Suicide In The Family—Cato The Younger And Porcia Catonis

(Left: The suicide of Cato the Younger by Charles Le Brun  (1619–1690), [Public Domain] via Creative Commons. Right: The Suicide of Porcia by Pierre Mignard  (1612–1695), [Public Domain] via Creative Commons)


Marcus Porcius Cato, better known as Cato the Younger (95-46 BCE), was a brilliant Roman statesman who spent his life fighting against corruption and defending the status quo of the Roman Republic against prospective dictators, such as Julius Caesar and Pompey. The interesting life and accomplishments of Cato deserve (and will get) an article of their own, but for now, all that really needs to be known about Cato is that he was, along with Cicero, one of the key politicians in the Roman Senate that sided against Julius Caesar during the long Roman Civil Wars.

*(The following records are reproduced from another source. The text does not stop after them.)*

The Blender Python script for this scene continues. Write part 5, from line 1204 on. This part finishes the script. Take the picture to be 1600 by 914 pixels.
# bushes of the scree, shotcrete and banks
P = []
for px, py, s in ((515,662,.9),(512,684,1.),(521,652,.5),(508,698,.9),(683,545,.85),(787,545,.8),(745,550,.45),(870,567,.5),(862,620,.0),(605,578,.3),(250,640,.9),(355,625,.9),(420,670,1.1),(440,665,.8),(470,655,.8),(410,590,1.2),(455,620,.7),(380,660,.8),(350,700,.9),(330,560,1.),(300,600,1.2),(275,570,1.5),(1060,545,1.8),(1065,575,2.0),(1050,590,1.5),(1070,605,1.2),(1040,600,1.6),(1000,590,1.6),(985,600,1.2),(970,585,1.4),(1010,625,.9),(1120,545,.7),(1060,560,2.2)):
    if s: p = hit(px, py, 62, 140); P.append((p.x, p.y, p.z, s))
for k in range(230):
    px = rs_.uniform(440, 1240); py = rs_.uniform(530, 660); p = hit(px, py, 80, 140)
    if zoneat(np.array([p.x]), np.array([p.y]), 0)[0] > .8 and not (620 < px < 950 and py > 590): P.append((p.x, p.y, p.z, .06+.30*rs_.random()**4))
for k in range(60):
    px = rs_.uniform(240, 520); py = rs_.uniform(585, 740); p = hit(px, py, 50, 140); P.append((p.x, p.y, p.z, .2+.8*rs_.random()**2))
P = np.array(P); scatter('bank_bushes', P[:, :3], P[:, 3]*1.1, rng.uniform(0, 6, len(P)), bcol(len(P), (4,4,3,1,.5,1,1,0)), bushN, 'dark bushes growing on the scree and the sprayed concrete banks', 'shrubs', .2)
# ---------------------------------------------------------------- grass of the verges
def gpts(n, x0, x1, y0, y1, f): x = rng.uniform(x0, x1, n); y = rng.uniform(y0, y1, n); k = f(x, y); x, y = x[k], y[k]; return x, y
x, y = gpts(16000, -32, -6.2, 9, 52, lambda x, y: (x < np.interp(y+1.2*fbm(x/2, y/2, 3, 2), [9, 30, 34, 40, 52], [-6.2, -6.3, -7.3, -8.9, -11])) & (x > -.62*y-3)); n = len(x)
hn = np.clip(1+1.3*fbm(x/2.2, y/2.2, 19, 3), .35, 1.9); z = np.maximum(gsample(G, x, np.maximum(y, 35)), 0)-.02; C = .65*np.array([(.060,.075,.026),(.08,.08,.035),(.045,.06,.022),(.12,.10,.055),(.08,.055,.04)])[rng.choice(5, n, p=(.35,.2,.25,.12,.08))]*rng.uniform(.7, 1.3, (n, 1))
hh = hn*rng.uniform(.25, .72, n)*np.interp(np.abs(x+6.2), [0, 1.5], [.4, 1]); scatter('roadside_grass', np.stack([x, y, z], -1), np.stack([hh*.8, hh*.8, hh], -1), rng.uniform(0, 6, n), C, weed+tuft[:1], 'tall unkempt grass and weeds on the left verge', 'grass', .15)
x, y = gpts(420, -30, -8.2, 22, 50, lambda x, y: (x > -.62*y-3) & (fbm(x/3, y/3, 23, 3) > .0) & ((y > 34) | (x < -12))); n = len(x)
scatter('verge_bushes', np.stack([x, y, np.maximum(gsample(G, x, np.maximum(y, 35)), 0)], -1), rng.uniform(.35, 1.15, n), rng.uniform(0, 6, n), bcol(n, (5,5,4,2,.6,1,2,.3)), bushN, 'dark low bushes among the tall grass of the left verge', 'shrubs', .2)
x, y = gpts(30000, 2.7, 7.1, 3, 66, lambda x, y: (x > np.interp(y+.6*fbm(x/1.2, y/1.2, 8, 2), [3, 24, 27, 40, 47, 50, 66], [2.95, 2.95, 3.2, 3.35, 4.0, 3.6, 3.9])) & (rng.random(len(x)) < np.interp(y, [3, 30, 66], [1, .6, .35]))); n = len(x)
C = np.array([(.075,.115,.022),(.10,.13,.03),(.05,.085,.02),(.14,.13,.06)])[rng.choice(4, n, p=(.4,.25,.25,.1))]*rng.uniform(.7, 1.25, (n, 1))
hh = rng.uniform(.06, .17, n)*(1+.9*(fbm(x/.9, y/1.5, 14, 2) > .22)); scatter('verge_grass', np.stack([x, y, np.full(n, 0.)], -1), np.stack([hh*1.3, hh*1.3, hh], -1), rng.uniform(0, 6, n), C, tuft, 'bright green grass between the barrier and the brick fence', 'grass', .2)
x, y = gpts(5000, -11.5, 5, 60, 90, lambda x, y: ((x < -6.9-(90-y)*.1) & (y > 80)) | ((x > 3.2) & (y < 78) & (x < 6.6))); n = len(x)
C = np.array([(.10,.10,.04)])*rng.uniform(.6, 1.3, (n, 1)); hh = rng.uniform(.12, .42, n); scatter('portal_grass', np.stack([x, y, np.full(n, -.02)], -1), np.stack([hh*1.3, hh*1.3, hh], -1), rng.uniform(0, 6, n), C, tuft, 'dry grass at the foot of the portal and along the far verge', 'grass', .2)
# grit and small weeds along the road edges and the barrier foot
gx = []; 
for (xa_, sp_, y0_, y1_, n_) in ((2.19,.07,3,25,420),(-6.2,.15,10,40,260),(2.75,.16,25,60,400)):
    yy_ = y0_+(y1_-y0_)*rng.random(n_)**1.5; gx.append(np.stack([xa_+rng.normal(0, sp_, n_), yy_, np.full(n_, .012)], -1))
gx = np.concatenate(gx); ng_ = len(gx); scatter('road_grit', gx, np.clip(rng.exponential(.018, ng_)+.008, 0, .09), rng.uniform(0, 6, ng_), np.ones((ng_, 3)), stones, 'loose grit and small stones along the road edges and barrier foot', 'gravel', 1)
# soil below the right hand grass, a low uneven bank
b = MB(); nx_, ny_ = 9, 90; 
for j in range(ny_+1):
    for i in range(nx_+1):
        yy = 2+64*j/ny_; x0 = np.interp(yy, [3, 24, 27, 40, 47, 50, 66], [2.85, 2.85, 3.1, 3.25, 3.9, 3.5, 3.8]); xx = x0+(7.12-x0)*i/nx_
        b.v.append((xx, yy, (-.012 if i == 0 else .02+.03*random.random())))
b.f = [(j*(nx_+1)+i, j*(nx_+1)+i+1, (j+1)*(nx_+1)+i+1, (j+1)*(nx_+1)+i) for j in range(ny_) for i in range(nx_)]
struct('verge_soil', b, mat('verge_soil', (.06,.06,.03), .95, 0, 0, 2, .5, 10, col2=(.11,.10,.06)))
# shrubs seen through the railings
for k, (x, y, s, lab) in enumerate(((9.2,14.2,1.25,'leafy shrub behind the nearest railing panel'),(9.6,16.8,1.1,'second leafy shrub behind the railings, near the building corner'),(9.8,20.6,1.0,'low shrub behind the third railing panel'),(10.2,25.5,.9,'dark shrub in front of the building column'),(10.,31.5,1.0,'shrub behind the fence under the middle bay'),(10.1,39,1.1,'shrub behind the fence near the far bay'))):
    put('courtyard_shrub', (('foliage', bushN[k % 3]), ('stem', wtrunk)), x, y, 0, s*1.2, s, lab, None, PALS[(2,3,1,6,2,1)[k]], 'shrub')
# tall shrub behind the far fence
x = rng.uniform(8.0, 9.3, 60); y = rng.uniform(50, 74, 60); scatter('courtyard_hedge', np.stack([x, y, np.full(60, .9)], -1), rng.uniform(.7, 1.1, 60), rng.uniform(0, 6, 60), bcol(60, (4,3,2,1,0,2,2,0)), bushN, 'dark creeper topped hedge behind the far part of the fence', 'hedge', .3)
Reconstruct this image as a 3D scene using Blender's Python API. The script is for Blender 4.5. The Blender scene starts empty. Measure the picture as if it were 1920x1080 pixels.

In 46 BCE, Cato must have known that the Roman Republic, as he knew it, was coming to an end. Pompey the Great had already been defeated by Caesar and was assassinated in Egypt. The other extremely skilled general, Labienus, had just lost a major battle in North Africa against Caesar at Thapsus (read about how Caesar prepared for Thapsus, HERE). From his position in Utica, located in modern day Tunisia, Cato could only observe as the Roman Republic fell, once again, into the hands of a dictator.

While most of Caesar’s armed opponents fled to Spain after the Battle of Thapsus, Cato remained where he was in Utica. There, the hopeless politician decided to end his life, no matter what it took to get the job done. The accounts of Cato’s suicide given by Plutarch, Dio Cassius and Julius Caesar, himself, leave behind a very grisly and disturbing scene.

After the Battle of Thapsus, the usually charismatic and gregarious Cato shockingly became bizarrely introverted and calm. He checked that the finances of Utica were all tidy, and then withdrew from governing the city.

Cato’s friends and family, suspicious of the statesman’s sudden change of character, followed him home and kept a constant watch on the man. They even searched Cato’s home, locking away all the dangerous instruments they could find. Nevertheless, Cato somehow found a knife.

On a certain day, after having just finished an evening meal with his comrades, Cato retired to his room to read. That night, it is said he read Cicero’s entire Phaedo, a collection of arguments for the immortality of the soul. After reading his final book, Cato produced a knife that he had managed to hide from his friends and vigorously stabbed himself in the gut. Losing strength and consciousness, Cato fell to the floor with enough force to alert his nearby friends.

The already wary friends and family rushed into the room, staunched the bleeding and quickly brought in a doctor to stich up the knife-wound. Miraculously, the doctor stabilized the statesman. Cato, however, eventually regained consciousness, and he was determined to die. With his own two hands, he ripped open the doctor’s stitches and brought about his death by yanking out his own innards, one handful at a time.

After Cato’s suicide, his young daughter, named Porcia Catonis, married a certain zealot for the Republic named Brutus. Once married, she reportedly joined the conspiracy to assassinate Julius Caesar, and her husband, Brutus, was one of the men who stabbed the dictator to death on the Ides of March in 44 BCE. Brutus, however, was hunted down by Caesar’s successors in the next generation of the Roman Civil War by 42 BCE, and he committed suicide as Octavian and Mark Antony closed in. His wife, Porcia Catonis (Cato’s daughter), also allegedly committed suicide around this time. The most popular accounts of her death either involve suicide by sealing herself in a room with noxious smoke, or by gruesomely swallowing live coals.